GIVEN PROBLEM.
Count lines holding the word "scene". Only the number is wanted.

_ _ _

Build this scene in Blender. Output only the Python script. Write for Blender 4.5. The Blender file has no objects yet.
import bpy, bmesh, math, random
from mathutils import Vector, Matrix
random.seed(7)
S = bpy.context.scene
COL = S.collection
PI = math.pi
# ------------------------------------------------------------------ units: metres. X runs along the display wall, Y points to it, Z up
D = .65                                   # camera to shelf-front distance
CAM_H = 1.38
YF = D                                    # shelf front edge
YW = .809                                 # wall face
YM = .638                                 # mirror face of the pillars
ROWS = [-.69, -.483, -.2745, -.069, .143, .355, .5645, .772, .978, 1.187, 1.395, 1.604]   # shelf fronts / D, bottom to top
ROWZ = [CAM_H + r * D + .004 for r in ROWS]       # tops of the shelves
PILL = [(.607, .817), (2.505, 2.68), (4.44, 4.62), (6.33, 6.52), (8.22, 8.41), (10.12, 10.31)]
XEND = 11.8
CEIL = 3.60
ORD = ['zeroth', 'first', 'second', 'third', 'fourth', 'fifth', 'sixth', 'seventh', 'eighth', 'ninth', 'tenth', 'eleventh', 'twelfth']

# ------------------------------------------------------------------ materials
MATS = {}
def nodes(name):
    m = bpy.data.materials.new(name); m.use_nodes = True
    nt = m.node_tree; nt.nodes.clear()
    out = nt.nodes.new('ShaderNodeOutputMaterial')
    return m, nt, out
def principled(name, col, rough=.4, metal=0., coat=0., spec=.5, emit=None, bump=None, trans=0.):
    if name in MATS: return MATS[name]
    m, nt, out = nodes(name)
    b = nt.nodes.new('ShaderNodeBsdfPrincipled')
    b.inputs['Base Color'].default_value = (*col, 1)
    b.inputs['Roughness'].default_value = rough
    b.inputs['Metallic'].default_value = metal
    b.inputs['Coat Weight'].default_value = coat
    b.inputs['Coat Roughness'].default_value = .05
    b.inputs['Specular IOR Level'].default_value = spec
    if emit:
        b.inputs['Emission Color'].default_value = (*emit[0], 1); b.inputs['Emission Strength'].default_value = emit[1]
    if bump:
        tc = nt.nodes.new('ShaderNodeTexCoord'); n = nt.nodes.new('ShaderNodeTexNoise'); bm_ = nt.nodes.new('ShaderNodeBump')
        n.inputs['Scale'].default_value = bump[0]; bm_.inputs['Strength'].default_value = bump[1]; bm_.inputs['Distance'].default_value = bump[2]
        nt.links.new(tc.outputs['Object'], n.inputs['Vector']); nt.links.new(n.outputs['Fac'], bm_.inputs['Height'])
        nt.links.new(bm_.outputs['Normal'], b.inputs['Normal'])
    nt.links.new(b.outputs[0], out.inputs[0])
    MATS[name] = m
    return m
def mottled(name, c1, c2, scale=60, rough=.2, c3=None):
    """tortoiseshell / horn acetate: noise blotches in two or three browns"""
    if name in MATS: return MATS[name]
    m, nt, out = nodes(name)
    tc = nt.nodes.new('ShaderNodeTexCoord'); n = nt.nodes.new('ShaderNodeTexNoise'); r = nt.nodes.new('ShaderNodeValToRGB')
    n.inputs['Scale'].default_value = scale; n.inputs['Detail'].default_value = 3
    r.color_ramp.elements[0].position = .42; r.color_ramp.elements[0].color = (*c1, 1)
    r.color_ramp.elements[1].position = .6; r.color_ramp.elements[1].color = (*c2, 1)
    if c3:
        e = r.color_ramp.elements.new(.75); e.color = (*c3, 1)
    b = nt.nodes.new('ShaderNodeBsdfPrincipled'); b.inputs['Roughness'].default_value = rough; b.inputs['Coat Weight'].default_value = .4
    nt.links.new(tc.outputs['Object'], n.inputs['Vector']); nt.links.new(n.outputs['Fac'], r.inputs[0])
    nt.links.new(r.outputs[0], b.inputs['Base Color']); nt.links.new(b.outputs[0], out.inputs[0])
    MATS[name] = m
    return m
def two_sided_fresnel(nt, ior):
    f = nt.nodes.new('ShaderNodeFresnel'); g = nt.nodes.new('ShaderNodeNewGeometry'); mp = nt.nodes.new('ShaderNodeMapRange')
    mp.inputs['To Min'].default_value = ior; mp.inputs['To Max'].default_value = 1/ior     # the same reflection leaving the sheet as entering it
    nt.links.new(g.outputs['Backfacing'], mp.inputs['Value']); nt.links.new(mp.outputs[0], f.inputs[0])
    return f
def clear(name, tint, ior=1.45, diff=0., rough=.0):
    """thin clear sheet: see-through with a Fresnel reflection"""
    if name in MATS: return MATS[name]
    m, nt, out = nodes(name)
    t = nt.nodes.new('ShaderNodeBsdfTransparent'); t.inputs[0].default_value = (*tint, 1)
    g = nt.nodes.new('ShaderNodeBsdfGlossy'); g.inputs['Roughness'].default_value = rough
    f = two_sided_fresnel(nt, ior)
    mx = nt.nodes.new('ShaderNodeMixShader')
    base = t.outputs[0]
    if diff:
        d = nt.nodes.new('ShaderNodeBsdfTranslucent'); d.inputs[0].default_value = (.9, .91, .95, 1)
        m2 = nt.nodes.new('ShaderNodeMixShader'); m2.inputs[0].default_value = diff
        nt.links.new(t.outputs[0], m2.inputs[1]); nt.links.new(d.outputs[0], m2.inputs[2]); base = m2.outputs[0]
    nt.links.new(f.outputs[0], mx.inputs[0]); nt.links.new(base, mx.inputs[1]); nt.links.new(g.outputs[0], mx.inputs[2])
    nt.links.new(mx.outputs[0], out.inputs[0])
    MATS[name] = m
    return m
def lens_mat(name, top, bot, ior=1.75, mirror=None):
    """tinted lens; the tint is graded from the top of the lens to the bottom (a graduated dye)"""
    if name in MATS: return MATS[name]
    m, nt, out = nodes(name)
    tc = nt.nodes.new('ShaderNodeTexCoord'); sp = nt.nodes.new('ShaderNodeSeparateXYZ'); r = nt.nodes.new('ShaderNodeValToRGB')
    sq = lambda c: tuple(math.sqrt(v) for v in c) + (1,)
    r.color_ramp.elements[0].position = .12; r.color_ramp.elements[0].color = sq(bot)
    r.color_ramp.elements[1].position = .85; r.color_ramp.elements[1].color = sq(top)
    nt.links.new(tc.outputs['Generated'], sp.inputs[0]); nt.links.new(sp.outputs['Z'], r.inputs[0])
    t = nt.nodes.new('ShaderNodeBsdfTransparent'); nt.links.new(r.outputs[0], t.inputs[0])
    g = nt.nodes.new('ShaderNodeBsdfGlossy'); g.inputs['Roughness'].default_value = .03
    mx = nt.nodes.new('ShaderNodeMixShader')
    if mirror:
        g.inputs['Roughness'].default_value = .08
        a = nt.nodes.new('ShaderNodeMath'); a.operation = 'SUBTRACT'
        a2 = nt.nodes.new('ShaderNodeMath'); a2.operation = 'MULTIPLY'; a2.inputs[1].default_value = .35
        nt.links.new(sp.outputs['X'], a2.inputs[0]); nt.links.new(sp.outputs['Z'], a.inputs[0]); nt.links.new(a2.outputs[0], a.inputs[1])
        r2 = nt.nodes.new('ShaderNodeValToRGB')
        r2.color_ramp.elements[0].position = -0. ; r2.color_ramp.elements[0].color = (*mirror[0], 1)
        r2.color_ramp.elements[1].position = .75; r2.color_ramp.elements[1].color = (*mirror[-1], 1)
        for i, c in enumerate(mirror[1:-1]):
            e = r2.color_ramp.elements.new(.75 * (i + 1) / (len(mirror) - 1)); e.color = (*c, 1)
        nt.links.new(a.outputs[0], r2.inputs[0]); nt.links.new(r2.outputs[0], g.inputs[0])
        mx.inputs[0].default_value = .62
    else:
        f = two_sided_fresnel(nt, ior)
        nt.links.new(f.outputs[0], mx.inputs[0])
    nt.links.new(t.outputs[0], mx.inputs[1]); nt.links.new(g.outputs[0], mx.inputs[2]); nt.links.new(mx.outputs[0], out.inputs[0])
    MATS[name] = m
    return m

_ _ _

WRITTEN REPLY.
2